Эта многозначная белизна, олицетворяющая свет, с ее тайной подвижностью, с ее неисчерпаемостью, была его «наитием», осенила Врубеля после долгих блужданий мысли в тумане. И теперь он изнурял себя, добиваясь предельной тонкости в разработке белого на белом, уповая всем существом на этот свет — цвет, насыщенный и сверкающий как бы «втайне», изнутри всеми красками мира, всеми цветами радуги, цвет, исполненный затаенного и неисчерпаемого цветового и светового богатства. Такое просветление не имело отношения к христианскому понятию безгрешности, святости, к тайне искупления. Оно не только не убеждало в возможности преодоления смерти и в чуде воскресения, небесного блаженства, но протестовало против всего этого…
И словно в какой-то невидимой и тайной связи с этим белым были святые, стоящие по сторонам воскресшего Христа, склонив свои прекрасные головы, облаченные в нарядные, щедро расцвеченные, как в «Восточной сказке», одежды, святые, которые Врубелю были гораздо милее Христа и которые чем-то заставляли вспоминать о Гете с его пантеизмом.

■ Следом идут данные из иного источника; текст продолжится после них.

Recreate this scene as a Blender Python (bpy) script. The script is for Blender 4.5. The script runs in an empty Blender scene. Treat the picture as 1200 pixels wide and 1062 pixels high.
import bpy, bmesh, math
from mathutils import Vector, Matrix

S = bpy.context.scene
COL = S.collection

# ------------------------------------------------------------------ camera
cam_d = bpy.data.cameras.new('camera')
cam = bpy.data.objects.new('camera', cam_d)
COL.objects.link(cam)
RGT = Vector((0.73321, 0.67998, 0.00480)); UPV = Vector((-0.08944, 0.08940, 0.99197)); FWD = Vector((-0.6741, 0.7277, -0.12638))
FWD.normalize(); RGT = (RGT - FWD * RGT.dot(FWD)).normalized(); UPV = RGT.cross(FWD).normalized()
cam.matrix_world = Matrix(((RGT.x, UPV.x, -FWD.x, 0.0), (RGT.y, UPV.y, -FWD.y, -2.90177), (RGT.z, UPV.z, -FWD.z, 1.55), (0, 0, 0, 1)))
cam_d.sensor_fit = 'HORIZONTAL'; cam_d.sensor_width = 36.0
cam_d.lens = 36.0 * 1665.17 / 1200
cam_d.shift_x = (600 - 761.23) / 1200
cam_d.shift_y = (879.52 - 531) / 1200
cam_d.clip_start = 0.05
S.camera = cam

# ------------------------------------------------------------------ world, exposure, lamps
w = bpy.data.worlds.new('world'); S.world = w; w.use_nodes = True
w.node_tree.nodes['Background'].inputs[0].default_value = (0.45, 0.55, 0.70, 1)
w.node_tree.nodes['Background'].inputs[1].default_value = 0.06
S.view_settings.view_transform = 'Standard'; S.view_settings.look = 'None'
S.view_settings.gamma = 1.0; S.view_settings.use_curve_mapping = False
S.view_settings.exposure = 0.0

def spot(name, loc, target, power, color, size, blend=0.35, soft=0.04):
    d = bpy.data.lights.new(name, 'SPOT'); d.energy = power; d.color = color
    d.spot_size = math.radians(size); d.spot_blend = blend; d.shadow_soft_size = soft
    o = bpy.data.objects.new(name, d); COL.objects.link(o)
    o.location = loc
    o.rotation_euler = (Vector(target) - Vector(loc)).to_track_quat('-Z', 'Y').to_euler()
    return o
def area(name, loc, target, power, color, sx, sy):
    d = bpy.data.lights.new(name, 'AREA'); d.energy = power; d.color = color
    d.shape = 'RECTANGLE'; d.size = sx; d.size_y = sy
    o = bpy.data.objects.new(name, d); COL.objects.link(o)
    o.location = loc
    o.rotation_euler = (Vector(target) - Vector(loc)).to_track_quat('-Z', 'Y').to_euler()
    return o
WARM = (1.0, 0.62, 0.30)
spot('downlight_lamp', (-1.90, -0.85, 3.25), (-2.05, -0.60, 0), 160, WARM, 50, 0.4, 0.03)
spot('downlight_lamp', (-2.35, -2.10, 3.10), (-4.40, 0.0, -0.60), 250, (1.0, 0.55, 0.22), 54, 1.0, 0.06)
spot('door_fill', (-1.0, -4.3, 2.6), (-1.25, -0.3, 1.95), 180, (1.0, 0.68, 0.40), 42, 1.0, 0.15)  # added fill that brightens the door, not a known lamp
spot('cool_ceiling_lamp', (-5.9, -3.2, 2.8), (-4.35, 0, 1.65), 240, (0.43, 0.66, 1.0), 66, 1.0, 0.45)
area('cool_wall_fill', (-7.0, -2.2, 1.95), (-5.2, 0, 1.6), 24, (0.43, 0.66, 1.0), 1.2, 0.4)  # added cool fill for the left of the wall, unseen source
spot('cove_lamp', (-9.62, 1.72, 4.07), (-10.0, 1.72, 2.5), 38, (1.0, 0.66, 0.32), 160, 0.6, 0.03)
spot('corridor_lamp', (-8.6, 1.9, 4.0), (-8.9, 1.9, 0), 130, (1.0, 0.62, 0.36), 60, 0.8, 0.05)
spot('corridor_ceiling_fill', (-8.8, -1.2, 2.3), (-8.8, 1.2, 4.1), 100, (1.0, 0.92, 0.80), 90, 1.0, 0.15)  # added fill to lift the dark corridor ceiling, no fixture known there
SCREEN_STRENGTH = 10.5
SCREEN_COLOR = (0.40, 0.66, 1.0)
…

И еще более протестовали против всего «загробного», против темного света христианской веры мускулистые, стражники, и своей позой и всем очерком своих фигур напоминавшие о героях Микеланджело на потолке Сикстинской капеллы или об его скульптуре, сидящем мальчике — из Эрмитажа.
Изображенные в нижнем ярусе композиции, как бы по сторонам разошедшихся, сместившихся балок раскрывшейся гробницы, фигуры стражников, как два монолита, завершали целое вместе с лежащим на плите ворохом цветов. Какая изысканная тонкость в этом букете, какая красота! Цветы как бы символизируют в своем бесконечном живом трепете ту кощунственную тайну — язычество, которую таили в себе белый цвет в одежде Христа, голубокрылые святые, стражники. И вместе с нарастанием звучания эллинских голосов в его «Воскресении» Врубель приходит к своей главной идее: «Истина — красота. Красота — вот моя религия».
Очевидно, Врубель хорошо помнил, мысленно видел перед собой свой последний эскиз «Надгробного плача», когда принимался за композицию «Воскресение». Между этими произведениями — прямая связь. Как и в последнем «Надгробном плаче», так и здесь решение тяготеет к тому, чтобы утвердить священное событие одновременно как реальность, саму жизнь, и как нечто иррациональное, лишенное чувственной конкретности, как чистую идею. Разошедшиеся, сместившиеся балки раскрывшейся гробницы вносят в композицию отвлеченное начало и одновременно строят реальность, предвещая совсем новые принципы понимания и истолкования пространства. По существу, во всем этом изображении художник решает не столько проблемы ортодоксальной религиозной веры, сколько дерзает опрокинуть прежние представления о пластических закономерностях реальности и утвердить новые, более верные, точные и глубокие.